Engkau tampil apa adanya tanpa mengada ngada, memang pantas jadi teladan

Engkau tegas dan kukuh dalam pendirian, namun bijak dalam memutuskan persoalan

Engkau tampil apa adanya tanpa mengada ngada, memang pantas jadi teladan, adalah guru panutan

Engkau orang tua pencita sungguh rasa sayang, juga jadi teman setia terdepan ringan membantu

Engkau pimpinan pengayom penuh perhatian, tanpa pilih kasih sayang

Engkau mahaguru menanam benih mata mutiara sejati, pahlawan sungguh mesti dikenang, tiada lekang pena berpinang

Kampus Unismuh tala’salapang ini, kalau bukan kepemimpinan engkau bersama nan lainnya, 'kan masih setia di Ranggong dan Mappaoddang

Jasadmu boleh terkubur, tetapi jiwa roh jasamu tetap tumbuh subur

Wahai guruku, kami mesti kenang tiada berhingga !

 

Pesan Cinta Mesti Dikenang

 

Jadi, masalah kenang masa lalu berhingga kini, mungkin orang lain boleh berbeda rasa dan pilihan, tergantung kadar tingkat kepentingan masing-masing. Namun, bagi yang berhati tulus soal kenang yang berhati tulus pula, adalah sebagai jejak mesti diajak secara bijak menjadi pelajaran berharga di dunia maupun di akhirat kelak.

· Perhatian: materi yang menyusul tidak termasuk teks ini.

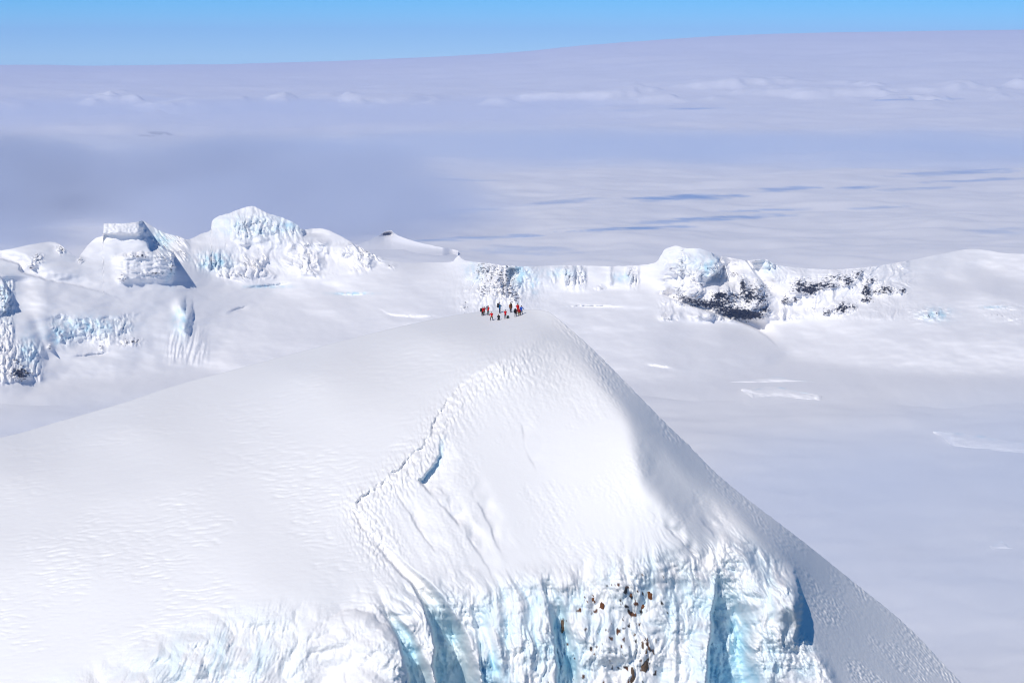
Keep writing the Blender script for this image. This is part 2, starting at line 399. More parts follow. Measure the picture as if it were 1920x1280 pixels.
# ------------------------------------------------------------------ glacier plain and ice cap
def build_glacier():
    px = np.linspace(-700, 2620, 900)
    d = np.concatenate([np.linspace(300, 1500, 20, endpoint=False), np.geomspace(1500, 30000, 700)])
    PX, Dd = np.meshgrid(px, d)
    sky = smooth_line([(-900, 126), (0, 122), (180, 124), (420, 121), (700, 112), (960, 99), (1100, 86), (1400, 68), (1920, 58), (2800, 50)], 200)
    ysk = np.interp(px, sky[:, 0], sky[:, 1])
    zsky = CAMZ + (HZ - ysk) / F * 28000 / cp
    x = (PX - 960) / F * Dd; y = Dd
    rise = sst(11000, 28000, Dd)
    z = rise * zsky[None] - sst(28300, 30000, Dd) * 250
    # undulation grows with distance, stretched across the view
    amp = np.interp(Dd, [1500, 3500, 6000, 12000, 22000, 28000], [3, 5, 14, 26, 30, 8])
    lam = np.interp(Dd, [1500, 3500, 6000, 12000, 25000, 45000], [500, 700, 1100, 1700, 3200, 5000])
    u = x / 900.; v = np.log(Dd) * 9
    z = z + amp * fbm(PX / 420., v * 1.3, 4, 201, .55)
    # low steps facing the viewer that catch the sun
    st = np.exp(-((np.log(Dd) - np.log(17000 + 2000 * fbm(PX / 260., PX * 0, 3, 7))) / .05) ** 2)
    z = z + (42 + 30 * sst(900, 300, PX)) * st * sst(-.1, .5, fbm(PX / 160., v * 2.4, 4, 211))
    z = np.where(Dd < 1400, z - 4, z)
    P = np.stack([x, y, z], -1)
    # cloud shadows painted as blue lenses on the plateau (picture place -> ground place)
    pyg = HZ + F * (CAMZ - z) / Dd
    ice = np.zeros_like(z)  # ice channel carries the painted cloud shade here
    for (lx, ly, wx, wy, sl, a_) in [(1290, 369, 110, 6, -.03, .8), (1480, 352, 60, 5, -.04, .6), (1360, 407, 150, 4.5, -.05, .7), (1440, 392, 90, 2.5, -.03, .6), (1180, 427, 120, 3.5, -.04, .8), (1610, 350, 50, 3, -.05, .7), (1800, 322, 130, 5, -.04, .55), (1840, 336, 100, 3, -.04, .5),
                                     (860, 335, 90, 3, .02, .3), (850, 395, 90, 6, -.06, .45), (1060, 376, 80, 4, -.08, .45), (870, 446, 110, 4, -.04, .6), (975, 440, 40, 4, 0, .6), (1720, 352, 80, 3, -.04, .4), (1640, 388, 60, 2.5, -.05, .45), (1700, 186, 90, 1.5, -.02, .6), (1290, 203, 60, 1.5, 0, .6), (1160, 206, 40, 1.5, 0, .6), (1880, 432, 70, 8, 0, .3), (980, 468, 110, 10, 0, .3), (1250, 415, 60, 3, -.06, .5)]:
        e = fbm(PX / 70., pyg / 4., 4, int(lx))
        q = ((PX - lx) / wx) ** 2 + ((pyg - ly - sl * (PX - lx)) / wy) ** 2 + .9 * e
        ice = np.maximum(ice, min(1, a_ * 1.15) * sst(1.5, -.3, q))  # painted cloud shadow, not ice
    rock = 0 * ice
    for (lx, ly, wx, wy) in [(275, 253.5, 16, 1.2), (300, 247, 24, 1.), (322, 250.5, 12, 1.1), (290, 250, 30, .6)]:
        rock = np.maximum(rock, .45 * sst(1.1, .6, ((PX - lx) / wx) ** 2 + ((pyg - ly) / wy) ** 2 + 1.2 * fbm(PX / 9., pyg / 1.2, 3, lx // 1)))
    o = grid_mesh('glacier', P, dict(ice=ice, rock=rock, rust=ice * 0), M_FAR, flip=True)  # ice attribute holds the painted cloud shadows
    tag(o, kind='structure')
build_glacier()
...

Kalaulah ada yang kurang seirama ya terimalah sebagai rahmat. Bahwa sesungguhnya, domain rasa perbedaan juga adalah sebagai hikmah pelajaran dan pada titik nadir Tuhan akan menilainya. Termasuk, esensi kehadiran cinta sejati yang bergelora di dalam lubuk sanubari insan yang beriman pun boleh berbeda esensi tafsirannya.

Termasuk, mengenai pesan ketulusan yang luhur dari  para tokoh Persyarikatan Muhammadiyah, di antaranya:

KH AR Fachruddin: Islam itu indah dan cantik. Kemudian, KH. Djamaluddin Amien (2013): Layani dengan kasih sayang. Selanjutnya, Prof A Malik Fadjar (2013): Jangan Berkelahi di Persyarikatan.

Apalagi hanya logika seputar puntung rokok, dan recehan kong kalikongan _ rebutan jabatan.

Bila diamanahi suatu pekerjaan, maka selesaikan pekerjaan kalian dengan lillah, tidak saling menghalangi dan jauhi permusuhan antara sesama insan kader.

Pesan butiran cinta dari akar hati terdalam di atas ini, adalah hasil wawancara dengan beliau,__untuk Disertasi kami tahun 2013, tentang Budaya Pengelolaan Perguruan Tinggi Muhammadiyah dan NU.